• Data lines:

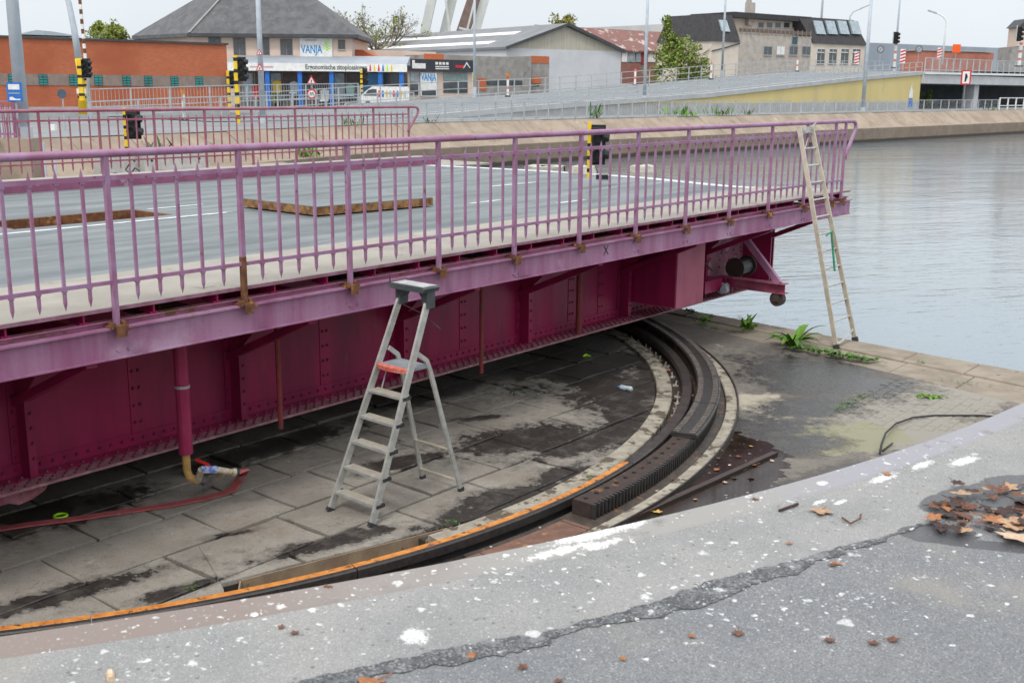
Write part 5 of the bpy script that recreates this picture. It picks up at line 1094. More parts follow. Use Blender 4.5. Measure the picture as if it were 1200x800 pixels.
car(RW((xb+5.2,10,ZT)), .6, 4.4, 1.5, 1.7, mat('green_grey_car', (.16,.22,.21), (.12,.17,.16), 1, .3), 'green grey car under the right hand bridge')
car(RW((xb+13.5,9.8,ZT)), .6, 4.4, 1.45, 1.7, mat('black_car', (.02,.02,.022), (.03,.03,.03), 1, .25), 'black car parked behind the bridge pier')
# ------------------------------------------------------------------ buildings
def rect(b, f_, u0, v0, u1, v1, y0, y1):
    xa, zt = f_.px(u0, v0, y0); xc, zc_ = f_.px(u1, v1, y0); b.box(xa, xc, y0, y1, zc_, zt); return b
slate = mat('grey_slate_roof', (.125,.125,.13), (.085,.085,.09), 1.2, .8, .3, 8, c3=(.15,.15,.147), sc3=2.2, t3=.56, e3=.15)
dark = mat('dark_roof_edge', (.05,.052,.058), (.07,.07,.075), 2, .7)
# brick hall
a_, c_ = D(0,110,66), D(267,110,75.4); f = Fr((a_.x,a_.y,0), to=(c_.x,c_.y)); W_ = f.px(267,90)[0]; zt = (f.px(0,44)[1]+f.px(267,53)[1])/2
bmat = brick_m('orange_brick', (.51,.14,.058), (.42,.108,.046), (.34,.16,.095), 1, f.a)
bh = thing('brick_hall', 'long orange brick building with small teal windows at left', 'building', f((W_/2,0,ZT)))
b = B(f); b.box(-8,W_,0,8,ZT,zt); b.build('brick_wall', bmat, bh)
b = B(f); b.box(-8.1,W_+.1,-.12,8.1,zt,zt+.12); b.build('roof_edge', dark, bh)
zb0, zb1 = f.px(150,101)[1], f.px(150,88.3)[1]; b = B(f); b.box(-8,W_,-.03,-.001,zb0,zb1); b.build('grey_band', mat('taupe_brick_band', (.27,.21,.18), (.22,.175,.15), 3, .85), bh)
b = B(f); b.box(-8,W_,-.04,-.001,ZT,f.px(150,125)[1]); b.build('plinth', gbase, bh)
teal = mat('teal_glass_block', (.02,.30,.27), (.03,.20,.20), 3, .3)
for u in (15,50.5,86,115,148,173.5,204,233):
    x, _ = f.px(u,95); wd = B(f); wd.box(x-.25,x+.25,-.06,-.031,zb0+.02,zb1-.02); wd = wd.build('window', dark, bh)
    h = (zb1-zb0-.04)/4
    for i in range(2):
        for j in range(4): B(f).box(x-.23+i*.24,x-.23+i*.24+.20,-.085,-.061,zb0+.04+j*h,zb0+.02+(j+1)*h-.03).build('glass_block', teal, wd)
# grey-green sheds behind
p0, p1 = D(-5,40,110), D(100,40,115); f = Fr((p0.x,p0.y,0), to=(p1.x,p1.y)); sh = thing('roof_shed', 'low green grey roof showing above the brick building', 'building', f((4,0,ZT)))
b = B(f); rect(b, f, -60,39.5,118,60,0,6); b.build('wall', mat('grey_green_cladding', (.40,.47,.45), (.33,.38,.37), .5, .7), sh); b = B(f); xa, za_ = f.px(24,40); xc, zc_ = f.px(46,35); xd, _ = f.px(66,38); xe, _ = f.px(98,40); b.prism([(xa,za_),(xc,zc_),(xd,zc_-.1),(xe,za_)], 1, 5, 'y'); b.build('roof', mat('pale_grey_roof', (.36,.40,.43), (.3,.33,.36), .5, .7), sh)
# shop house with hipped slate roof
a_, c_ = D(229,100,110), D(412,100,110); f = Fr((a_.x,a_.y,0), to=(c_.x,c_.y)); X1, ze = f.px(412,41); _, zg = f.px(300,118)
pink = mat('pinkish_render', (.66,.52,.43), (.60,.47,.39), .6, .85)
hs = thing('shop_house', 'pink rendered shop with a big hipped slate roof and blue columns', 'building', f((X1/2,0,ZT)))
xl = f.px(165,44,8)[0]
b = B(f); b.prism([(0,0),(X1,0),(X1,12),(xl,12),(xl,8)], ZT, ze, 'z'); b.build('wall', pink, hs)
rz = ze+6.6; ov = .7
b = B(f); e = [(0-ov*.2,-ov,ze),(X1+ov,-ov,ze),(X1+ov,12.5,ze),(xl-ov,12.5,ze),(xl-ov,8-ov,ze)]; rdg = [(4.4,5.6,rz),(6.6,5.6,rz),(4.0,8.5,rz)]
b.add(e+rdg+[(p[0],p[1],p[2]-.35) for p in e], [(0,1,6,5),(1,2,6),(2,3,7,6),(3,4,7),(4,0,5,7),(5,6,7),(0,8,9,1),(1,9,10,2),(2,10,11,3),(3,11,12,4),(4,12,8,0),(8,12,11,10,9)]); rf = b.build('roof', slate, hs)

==

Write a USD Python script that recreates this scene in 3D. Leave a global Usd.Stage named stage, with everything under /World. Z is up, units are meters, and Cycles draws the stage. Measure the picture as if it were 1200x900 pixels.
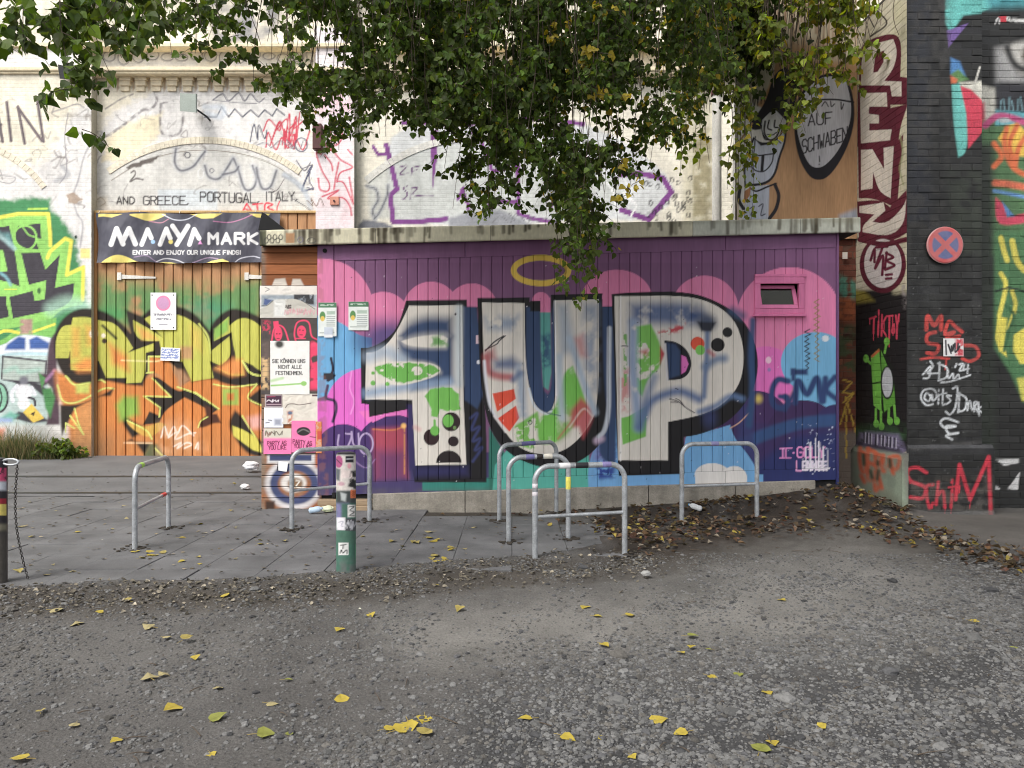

• Instructions to follow:
In the records above, find the lines containing "that" and copy them.

• Result for this exercise:
Write part 5 of the bpy script that recreates this picture. It picks up at line 1094. More parts follow. Use Blender 4.5. Measure the picture as if it were 1200x800 pixels.
Write a USD Python script that recreates this scene in 3D. Leave a global Usd.Stage named stage, with everything under /World. Z is up, units are meters, and Cycles draws the stage. Measure the picture as if it were 1200x900 pixels.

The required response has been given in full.